健康も経済も、家庭の平和も、みな私たちにとって大切なもの、必要なものです。けれども、そうしたことだけに心が向いていると、神の御顔、神のご人格を忘れてしまい、自分自身の人格をも見失ってしまいます。神は私たちの必要を良くご存知で、恵みをもってそれを満たそうとしてくださっているのですから、この神に近づき、その御顔を求めたいと思います。私たちの顔を、神の御顔に向け、神と顔と顔とを合わせて語る、最高の祝福を味わいたいと思います。
(祈り)
父なる神さま、あなたは私たちのために力強い御手を動かしてくださるとともに、私たちに、温かい御顔を向けてくださる方であることを、今朝、学びました。あなたは、私たちをあなたに似せ、あなたの形にお造りになり、私たちを神に近い者としてくださいました。
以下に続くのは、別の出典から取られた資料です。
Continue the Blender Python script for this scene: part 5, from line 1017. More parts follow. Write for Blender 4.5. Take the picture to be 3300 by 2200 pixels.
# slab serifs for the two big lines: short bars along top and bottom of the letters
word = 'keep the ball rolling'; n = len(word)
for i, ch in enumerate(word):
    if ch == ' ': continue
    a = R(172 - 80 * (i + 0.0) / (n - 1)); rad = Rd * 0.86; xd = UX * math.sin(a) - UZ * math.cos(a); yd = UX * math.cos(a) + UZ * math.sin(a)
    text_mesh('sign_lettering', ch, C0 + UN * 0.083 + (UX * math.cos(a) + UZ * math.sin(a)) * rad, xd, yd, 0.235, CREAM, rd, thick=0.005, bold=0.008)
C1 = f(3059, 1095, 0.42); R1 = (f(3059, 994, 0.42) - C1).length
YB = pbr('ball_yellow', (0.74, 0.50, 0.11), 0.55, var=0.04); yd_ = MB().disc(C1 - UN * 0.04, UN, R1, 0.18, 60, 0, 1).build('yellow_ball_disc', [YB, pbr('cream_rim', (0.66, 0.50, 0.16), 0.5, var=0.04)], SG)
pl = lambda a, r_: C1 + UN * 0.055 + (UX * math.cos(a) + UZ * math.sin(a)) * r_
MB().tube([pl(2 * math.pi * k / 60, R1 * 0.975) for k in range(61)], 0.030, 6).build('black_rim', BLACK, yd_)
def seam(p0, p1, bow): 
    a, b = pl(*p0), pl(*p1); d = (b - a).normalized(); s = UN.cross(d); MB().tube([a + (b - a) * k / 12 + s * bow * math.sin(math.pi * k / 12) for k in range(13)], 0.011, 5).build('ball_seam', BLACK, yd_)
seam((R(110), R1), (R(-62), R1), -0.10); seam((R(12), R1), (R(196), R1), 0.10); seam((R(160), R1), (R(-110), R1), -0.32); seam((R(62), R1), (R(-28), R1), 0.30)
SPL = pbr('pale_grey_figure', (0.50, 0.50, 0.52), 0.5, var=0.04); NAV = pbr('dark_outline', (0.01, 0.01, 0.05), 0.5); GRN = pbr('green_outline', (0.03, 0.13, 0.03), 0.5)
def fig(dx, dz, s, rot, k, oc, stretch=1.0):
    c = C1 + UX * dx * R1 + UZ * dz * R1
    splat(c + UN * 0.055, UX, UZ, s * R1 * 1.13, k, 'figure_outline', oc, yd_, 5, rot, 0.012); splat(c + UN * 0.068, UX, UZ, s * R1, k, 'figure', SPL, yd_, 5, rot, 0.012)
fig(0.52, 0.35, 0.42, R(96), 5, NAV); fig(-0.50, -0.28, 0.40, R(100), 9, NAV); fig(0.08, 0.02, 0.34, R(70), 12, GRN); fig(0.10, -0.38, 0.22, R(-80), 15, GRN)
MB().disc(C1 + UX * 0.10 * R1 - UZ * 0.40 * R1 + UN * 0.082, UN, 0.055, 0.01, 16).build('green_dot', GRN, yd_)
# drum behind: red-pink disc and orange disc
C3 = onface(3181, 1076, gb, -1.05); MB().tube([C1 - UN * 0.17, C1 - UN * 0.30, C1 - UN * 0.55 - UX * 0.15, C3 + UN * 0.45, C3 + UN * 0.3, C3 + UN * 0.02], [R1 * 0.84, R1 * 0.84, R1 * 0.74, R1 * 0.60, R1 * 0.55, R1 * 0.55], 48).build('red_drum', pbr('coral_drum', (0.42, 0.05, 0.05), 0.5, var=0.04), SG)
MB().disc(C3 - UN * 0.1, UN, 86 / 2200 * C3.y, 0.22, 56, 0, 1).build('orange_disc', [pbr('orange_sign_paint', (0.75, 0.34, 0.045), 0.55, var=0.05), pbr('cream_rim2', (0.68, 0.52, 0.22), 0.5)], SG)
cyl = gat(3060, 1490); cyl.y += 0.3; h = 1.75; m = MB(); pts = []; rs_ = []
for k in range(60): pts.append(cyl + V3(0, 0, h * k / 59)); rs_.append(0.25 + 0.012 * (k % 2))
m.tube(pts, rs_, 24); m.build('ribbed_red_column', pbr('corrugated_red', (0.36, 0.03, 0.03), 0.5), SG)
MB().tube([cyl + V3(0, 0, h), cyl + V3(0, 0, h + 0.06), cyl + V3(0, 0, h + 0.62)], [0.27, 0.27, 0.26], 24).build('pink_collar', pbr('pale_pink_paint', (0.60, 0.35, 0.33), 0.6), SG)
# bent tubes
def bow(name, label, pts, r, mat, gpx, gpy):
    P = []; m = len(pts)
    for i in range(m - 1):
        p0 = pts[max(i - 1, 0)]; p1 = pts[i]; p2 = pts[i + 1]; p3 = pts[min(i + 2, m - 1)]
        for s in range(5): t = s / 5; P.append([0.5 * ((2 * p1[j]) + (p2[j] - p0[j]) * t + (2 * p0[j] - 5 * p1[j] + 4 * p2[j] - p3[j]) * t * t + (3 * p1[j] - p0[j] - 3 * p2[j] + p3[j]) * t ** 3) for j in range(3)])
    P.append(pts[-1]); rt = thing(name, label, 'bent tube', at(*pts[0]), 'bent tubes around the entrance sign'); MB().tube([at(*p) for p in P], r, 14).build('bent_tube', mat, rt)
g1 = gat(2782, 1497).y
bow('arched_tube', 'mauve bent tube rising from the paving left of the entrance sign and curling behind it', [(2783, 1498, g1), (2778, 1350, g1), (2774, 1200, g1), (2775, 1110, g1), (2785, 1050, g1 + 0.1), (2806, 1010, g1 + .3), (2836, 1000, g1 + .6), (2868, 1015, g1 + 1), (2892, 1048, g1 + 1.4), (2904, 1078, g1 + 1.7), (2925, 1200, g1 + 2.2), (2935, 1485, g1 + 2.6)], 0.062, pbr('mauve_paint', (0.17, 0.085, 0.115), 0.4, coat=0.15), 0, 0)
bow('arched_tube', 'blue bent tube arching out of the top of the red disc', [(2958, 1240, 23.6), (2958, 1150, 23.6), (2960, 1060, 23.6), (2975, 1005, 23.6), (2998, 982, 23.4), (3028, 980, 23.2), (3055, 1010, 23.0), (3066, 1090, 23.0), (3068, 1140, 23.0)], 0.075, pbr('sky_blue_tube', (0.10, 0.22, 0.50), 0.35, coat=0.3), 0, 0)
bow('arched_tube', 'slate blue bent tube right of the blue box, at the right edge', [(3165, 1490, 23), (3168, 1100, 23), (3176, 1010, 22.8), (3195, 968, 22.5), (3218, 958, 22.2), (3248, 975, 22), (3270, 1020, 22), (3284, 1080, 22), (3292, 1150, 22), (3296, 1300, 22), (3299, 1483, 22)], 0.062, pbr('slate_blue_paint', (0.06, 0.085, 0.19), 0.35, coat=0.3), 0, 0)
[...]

そして、あなたの御子は人となって世に来られ、あなたは私たちに近づいてくださいました。ここに、私たちがあなたに近づく道が開かれています。どうぞ、私に、イエス・キリストを通して、あなたの御顔を求めることをさらに教えてください。あなたが私たちに御顔を向けてくださっているのですから、私たちも自分の顔をあなたに向けることができますように。主イエスのお名前で祈ります。